The proportion of private-equity funds that reached or exceeded the maximum amount the firms set out to raise this year is at its highest level since at least 2009, according to a snapshot of funds for which private-equity tracker Preqin has data.

Read also: With milk and roses, Africa woos private equity funds

Private-equity firms returned $444 billion to investors in the first half of the year, according to Preqin. That figure puts 2014 on a path to beat the record $568 billion in distributions in 2013. US private-equity funds delivered investors net annualized returns of 14.26 percent in the 10 years ended June 30, according to investment advisory firm Cambridge Associates LLC, beating the S&P 500’s roughly 7.8 percent annualised gain over the same period.

Typically, firms put a limit on the size of the fund they are raising, known as a hard cap, at the beginning of the fundraising process. That hard cap generally can’t be exceeded without approval from fund investors.
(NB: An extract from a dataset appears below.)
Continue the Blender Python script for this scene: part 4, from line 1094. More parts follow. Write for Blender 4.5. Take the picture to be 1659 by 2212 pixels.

As of November 13, 55 percent of roughly 280 funds for which Preqin had hard-cap data reached or surpassed that maximum size. Last year, 43 percent of funds hit or exceeded those limits.

Also, private-equity firms have taken an average of 16.4 months to raise capital for funds that have closed this year, Preqin data show. That’s two months shorter than the average time it took to raise funds that closed in 2013.

“The number of quick fund closings has been especially pronounced this year,” said Cathy Konicki, a partner at investment-consulting firm NEPC LLC.